[Begin Supplied information]
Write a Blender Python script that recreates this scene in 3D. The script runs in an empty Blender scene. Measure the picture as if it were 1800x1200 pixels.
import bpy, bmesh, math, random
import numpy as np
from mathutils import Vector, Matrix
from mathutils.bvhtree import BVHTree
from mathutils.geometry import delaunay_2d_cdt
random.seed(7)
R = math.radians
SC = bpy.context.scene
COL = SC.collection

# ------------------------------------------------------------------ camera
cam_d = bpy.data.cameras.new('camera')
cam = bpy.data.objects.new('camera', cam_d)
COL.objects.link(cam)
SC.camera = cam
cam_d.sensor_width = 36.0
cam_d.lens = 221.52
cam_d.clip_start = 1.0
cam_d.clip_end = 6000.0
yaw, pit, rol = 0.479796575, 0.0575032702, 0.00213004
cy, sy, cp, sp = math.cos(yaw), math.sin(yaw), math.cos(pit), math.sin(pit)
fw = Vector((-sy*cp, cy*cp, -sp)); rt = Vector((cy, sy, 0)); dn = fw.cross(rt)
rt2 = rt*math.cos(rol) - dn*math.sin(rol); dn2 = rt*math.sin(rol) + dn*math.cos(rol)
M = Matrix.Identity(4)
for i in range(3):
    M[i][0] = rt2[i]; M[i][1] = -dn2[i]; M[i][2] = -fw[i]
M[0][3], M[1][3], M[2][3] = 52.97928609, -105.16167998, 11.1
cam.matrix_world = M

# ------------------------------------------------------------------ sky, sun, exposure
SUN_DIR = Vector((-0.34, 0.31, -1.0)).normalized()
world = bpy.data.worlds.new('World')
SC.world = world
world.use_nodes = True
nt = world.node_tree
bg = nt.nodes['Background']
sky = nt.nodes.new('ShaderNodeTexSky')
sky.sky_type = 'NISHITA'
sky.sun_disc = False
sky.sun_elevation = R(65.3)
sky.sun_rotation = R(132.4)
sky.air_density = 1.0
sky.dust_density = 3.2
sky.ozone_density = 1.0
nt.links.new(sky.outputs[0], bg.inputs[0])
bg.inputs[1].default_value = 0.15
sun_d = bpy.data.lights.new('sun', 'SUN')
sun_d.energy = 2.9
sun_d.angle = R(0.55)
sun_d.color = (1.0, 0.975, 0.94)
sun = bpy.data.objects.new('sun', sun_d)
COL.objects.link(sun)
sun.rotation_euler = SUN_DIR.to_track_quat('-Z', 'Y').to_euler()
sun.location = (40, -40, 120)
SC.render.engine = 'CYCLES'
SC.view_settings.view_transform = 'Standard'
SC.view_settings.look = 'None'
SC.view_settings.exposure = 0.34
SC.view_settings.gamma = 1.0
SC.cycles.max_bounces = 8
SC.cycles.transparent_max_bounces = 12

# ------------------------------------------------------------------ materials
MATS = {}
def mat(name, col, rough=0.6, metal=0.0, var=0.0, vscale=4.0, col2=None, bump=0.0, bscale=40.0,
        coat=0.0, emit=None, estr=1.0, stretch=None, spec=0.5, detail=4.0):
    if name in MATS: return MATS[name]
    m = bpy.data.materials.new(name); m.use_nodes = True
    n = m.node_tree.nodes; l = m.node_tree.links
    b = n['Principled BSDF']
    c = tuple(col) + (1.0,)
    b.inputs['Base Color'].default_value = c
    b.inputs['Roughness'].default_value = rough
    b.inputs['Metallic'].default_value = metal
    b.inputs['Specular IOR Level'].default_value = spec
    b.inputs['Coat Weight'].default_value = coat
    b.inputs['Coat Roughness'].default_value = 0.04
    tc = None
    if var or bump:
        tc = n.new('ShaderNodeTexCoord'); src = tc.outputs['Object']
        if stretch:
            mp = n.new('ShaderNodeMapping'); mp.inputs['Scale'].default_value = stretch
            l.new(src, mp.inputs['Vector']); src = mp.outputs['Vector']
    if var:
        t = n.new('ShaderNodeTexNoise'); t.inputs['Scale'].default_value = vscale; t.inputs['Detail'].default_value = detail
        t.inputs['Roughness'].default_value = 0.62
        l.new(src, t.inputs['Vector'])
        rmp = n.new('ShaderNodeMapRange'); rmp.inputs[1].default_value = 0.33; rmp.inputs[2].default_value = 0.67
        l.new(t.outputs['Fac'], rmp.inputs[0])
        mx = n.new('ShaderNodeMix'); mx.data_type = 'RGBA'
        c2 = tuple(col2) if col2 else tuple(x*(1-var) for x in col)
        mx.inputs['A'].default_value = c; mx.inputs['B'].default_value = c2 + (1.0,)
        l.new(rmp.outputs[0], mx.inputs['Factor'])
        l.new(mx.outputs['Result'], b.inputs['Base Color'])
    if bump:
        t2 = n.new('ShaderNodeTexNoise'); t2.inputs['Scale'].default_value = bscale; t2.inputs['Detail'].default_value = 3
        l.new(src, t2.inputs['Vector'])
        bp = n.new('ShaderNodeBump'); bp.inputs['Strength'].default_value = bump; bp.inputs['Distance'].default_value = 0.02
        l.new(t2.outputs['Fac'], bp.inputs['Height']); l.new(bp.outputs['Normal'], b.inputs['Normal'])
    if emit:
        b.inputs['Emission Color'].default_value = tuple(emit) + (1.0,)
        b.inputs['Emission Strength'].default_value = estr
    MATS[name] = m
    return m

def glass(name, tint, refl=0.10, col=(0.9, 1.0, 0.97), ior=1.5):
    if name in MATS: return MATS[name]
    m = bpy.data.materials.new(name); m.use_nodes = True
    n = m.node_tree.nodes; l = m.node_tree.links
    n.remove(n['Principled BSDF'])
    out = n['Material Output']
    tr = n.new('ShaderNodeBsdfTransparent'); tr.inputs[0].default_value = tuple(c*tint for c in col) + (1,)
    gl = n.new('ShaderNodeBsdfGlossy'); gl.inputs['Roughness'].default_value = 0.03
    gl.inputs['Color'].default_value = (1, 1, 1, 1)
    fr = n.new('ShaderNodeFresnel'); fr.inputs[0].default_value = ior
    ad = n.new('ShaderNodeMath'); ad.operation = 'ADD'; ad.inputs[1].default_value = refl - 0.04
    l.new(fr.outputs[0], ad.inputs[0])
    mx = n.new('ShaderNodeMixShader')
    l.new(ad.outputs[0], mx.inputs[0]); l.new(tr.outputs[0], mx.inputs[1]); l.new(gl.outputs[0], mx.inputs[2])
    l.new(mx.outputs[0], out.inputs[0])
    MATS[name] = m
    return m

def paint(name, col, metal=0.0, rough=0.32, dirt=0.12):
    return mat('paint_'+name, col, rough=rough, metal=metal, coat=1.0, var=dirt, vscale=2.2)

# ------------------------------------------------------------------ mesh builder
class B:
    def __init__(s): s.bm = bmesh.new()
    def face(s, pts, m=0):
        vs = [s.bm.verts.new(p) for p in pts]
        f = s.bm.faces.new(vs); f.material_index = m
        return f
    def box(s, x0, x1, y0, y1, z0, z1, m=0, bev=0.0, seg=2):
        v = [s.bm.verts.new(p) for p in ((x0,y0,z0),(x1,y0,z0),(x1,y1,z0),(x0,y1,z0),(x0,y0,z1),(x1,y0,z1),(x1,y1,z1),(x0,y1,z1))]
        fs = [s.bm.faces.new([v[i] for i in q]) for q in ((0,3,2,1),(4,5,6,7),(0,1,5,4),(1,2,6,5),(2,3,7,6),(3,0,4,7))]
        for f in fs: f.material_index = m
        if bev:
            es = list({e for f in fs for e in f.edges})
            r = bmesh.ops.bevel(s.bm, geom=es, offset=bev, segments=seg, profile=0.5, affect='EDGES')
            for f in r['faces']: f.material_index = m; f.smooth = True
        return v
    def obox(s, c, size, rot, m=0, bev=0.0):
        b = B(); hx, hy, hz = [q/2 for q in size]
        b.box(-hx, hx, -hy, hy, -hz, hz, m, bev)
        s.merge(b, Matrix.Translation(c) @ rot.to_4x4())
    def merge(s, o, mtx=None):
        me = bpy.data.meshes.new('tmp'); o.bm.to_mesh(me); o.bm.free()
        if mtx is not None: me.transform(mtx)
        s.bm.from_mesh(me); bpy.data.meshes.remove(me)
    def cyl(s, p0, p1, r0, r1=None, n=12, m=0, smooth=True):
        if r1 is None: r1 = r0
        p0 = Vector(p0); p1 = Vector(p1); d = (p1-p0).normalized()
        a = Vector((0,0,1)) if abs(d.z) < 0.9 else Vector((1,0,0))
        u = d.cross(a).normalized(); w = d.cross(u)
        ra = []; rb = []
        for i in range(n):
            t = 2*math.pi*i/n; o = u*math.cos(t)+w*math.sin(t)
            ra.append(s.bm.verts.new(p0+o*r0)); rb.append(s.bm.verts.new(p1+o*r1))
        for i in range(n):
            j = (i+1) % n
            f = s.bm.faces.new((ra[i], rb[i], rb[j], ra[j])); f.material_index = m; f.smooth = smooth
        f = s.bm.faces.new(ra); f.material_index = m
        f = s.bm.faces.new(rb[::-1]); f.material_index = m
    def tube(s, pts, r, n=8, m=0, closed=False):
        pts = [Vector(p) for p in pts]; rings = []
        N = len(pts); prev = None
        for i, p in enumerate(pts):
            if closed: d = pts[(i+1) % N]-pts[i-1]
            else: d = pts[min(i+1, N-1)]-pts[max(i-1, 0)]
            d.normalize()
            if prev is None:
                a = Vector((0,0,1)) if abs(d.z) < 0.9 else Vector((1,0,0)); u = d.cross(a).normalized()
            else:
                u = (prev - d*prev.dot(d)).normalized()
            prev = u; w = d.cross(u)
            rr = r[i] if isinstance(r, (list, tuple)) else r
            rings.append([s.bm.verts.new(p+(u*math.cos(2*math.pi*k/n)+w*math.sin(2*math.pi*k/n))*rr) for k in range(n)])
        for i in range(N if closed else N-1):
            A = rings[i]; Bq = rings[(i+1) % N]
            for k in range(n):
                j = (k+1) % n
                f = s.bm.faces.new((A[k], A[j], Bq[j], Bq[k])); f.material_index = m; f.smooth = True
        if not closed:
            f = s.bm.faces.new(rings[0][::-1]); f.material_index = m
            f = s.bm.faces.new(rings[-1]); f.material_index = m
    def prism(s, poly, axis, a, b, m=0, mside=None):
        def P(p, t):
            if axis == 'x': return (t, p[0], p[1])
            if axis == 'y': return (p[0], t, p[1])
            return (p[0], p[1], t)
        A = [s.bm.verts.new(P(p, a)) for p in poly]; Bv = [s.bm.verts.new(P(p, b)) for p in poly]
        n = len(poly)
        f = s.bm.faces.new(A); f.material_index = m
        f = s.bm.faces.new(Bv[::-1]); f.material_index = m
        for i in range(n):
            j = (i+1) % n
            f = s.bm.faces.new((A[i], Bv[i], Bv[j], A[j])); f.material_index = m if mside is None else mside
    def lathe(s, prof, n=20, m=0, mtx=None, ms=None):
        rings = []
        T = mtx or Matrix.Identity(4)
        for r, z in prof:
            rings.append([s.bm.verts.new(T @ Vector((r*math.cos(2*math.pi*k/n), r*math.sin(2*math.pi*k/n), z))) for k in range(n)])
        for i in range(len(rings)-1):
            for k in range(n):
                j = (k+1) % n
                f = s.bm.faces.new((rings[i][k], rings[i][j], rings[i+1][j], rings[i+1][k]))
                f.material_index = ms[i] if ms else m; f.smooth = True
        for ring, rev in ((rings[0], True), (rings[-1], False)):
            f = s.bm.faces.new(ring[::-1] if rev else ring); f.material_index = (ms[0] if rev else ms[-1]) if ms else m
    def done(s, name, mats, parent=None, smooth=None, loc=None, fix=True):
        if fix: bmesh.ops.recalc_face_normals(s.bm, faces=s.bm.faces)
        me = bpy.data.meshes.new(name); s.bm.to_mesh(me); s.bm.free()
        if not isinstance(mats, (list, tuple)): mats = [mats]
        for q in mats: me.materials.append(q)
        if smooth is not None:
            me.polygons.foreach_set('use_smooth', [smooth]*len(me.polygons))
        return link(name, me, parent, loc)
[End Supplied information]
* Exercise aim
Using the listing above, pick out each line that contains the word "scene", then copy it.

* Worked answer
Write a Blender Python script that recreates this scene in 3D. The script runs in an empty Blender scene. Measure the picture as if it were 1800x1200 pixels.
SC = bpy.context.scene